This is part two of my yearly list of the year's best episodes. Part one, the dramas list, is here, along with a bit of ruminating on terminology and format: sitcom versus drama, half-hour versus hour, and where the distinctions start to blur.
As I did last year, I've mixed in live-action half-hour and hour scripted shows with cartoons. I know some readers don't think that's fair, because animation gives storytellers a level of visual freedom that you can't get with actors and sets (not on a TV sitcom budget, anyway). But as far as I'm concerned, a story is a story is a story, and once you've committed it to paper, the rest is structure, style, and performance.
Share your own picks — or argue with mine! — in the comments section.

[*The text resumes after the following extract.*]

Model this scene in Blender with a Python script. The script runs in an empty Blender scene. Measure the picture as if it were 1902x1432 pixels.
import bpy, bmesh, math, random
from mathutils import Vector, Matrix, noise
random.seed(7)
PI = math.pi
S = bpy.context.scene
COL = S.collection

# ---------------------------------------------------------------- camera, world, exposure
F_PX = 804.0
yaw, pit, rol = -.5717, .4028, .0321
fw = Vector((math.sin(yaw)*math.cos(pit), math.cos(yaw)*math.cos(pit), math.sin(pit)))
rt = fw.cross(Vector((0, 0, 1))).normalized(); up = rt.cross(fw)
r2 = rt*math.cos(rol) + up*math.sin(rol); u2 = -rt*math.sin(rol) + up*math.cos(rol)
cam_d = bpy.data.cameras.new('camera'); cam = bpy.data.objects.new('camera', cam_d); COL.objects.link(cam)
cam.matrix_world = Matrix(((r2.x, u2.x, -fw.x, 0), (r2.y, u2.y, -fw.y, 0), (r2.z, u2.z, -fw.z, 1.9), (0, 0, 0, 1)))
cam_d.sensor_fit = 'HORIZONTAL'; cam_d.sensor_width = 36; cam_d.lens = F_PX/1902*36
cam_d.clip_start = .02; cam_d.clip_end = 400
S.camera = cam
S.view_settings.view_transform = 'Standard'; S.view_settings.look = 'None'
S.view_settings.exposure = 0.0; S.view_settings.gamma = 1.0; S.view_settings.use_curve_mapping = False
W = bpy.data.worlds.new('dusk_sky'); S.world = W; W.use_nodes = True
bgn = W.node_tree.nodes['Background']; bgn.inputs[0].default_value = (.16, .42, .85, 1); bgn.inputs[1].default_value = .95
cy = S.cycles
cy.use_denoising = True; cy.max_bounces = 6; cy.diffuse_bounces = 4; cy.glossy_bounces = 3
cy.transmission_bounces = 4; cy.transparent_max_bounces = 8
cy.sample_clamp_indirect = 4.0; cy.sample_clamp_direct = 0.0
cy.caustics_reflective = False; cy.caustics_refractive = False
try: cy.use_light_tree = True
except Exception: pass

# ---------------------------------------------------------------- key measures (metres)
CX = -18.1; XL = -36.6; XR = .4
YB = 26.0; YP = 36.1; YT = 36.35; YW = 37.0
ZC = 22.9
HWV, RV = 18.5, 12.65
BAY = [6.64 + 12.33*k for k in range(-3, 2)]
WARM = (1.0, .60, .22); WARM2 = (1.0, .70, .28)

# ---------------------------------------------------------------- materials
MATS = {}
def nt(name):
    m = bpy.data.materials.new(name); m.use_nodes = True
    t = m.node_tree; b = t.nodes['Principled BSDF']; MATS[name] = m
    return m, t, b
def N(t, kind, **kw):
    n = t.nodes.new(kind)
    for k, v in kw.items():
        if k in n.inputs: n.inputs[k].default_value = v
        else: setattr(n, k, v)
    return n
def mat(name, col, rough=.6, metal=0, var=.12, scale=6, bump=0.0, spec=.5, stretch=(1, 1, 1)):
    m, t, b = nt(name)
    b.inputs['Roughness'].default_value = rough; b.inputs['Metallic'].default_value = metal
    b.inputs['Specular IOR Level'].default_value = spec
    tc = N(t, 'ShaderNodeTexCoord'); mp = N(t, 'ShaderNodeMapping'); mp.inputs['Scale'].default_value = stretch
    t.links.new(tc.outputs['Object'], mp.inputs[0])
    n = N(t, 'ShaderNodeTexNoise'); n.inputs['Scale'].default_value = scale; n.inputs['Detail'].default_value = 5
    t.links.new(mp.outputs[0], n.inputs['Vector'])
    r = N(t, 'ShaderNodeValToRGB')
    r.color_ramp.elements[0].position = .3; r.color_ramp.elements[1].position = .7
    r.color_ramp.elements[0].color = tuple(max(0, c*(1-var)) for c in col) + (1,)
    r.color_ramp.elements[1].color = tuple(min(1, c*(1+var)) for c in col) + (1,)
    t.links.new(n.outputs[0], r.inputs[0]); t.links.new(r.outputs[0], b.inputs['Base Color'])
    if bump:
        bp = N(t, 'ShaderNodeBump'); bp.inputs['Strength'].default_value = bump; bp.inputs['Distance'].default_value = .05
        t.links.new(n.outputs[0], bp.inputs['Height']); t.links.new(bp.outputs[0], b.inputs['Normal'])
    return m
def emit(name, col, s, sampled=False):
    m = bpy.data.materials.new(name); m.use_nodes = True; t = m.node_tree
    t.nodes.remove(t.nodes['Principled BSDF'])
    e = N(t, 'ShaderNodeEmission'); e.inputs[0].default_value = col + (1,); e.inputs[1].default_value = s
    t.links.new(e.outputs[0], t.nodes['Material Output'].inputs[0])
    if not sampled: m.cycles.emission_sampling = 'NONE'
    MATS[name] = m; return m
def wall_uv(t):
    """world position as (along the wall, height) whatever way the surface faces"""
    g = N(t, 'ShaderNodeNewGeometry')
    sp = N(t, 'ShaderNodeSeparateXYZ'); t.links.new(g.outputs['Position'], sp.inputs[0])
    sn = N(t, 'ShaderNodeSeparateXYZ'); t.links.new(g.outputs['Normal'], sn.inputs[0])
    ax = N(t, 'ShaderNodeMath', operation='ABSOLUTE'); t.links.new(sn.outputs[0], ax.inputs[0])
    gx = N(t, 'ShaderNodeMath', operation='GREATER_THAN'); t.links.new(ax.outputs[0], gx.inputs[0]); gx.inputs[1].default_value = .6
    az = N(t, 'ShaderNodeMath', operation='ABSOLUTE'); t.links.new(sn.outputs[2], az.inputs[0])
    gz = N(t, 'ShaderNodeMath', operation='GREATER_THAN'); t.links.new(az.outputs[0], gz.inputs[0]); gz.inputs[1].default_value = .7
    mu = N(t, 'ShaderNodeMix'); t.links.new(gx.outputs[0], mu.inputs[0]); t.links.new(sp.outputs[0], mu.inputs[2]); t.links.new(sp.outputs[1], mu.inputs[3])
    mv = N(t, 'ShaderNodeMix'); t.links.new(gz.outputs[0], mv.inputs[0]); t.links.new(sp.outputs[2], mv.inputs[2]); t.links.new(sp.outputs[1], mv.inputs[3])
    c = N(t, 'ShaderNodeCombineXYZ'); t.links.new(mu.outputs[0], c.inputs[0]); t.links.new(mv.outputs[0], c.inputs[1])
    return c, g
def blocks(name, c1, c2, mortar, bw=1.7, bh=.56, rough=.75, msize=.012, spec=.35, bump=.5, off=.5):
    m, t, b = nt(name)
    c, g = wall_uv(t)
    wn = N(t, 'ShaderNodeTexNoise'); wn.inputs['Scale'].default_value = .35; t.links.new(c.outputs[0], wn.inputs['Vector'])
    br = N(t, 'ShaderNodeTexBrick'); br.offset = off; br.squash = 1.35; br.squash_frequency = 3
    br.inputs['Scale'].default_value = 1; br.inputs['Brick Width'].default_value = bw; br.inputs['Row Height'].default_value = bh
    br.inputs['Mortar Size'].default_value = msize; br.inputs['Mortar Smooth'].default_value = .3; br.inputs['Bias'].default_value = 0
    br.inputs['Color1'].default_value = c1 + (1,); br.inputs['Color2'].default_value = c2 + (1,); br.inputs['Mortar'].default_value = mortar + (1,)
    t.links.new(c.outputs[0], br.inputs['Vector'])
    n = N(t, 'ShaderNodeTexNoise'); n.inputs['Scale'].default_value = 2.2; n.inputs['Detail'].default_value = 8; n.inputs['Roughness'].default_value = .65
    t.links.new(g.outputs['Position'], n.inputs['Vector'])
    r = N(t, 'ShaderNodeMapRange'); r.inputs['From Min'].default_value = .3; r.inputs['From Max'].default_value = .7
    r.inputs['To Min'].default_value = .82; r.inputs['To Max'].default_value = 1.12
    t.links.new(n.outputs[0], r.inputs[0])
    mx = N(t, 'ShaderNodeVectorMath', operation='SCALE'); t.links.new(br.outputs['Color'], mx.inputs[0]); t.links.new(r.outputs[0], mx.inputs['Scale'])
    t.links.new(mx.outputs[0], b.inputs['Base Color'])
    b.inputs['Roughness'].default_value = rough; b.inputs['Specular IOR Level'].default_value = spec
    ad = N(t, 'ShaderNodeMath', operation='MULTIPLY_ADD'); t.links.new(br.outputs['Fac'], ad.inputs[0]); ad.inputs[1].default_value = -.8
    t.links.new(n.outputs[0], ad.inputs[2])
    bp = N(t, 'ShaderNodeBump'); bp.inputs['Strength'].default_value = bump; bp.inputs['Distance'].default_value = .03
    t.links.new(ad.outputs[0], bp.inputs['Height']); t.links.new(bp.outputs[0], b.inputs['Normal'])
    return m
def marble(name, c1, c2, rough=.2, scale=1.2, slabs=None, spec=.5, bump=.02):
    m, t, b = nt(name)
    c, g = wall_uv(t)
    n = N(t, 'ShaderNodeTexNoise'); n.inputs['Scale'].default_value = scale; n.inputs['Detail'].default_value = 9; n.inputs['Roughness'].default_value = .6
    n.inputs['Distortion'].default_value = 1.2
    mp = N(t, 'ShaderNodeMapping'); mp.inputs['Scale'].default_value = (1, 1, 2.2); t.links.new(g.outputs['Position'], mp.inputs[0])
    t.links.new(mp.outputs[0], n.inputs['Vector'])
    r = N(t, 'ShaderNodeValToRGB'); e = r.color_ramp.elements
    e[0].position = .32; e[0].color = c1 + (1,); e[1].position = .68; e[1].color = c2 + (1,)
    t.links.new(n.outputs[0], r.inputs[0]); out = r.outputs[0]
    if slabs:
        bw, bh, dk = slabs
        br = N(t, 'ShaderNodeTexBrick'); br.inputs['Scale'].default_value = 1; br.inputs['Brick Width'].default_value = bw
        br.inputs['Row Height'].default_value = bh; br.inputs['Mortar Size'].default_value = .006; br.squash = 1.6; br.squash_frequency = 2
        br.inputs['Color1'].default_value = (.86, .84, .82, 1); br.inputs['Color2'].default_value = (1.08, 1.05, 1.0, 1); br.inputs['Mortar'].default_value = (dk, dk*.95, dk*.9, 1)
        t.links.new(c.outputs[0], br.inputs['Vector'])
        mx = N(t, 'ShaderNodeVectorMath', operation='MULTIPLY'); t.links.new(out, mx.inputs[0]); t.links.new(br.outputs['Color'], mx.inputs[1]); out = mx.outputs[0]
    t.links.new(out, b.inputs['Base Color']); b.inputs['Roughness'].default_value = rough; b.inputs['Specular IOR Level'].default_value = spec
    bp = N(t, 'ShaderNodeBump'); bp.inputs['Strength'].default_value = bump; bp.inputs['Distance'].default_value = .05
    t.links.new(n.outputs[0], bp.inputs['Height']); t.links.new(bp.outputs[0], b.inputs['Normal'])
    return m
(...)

1. Arrested Development, Season Four
Am I cheating by counting all of season four as one episode? Maybe. The Netflixed fourth season of Arrested Development also claimed the No. 1 slot on my series list for its structural innovations and kooky visionary grandeur. But think of it this way: There isn't a single self-contained episode of this series that feels truly complete until you've watched the whole season, preferably in a binge-type situation that assures that setups from one or two episodes ago pay off in whatever chapter you're watching at that moment. So where does that leave us, definition-wise? Is season four a rare example of what cinema-cowed TV producers keep insisting they've made: a long movie? I don't think so, because the entire season doesn't feel like a movie broken into pieces, as Neftlix's Americanized version of House of Cards did, and as the miniseries Top of the Lake; Arrested Development has the rhythms of a sitcom, not a very long film, and it's practically Cubist in the way it stages and restages key moments, or shows us the "beginning" or "end" of a scene we already thought we'd seen the "beginning" or "end" of in an early episode. (Orange Is the New Black, which I've cited below on this list, attempted something similar, but it wasn't as radical in the way it leapt around in time and space — and it is possible to treat particular episodes as self-contained, or at least satisfying, stories.) As Ellen DeGeneres might say, my point — and I do have one — is this: The fourth season of Arrested Development isn't just a lark and a puzzle, it's an innovative work that confounds the usual distinctions between the season and the episode, as well as the usual distinctions between episodic television as "a long movie."
3. Girls, "One Man's Trash"
Wherein Girls creator and star Lena Dunham and guest star Patrick Wilson enact the arc of a whole relationship in less than two days. This episode prompted some arguments about whether anything that occurred in it was supposed to be perceived as "real," but the script fudged that subtly enough that you weren't entirely sure how to take the affair, much less what impact it had on the heroine's emotional development or what it revealed about her limitations.
4. 30 Rock, "A Goon's Deed in a Weary World"
Liz Lemon and the gang hatch a plan to save The Girly Show by seeking sponsorship from Bro Body Douche; its exec wants to re-title the program Man Cave and have Liz supervise it under the pseudonym Todd Debeikis, to hide her gender. It’s a great meta episode of an already super-meta sitcom — creator Tina Fey is working through some real anxieties and grievances here — but it's also one of the show's tightest, funniest half-hours. The B-plot, in which new Kabletown CEO Jack Donaghy leads potential successors on a talent-scouting tour modeled on Charlie and the Chocolate Factory — is a feast of sustained silliness.
5. Parks and Recreation, "Recall Vote"
Leslie gets depressed after losing the recall election; Tom and Ron desperately try to save Rent-a-Swag; the office sets up a haunted house. Pretty much every mode that Parks and Recreation does well is represented here: shtick, relationship humor, office politics, regular politics, and the gap between our dreams and reality.
10. Veep, "Running"
A hilarious show that's not known for real-world political complexity (or terribly interested in it, really) aired a stingingly observant half-hour with "Running," which finds Selina chafing at the tight spot that her vice-presidency has wedged her into. Her boss's administration seems to be cratering, but she can't set up the pieces for her own redemptive presidential run without seeming like a disloyal schemer. What's a veep to do?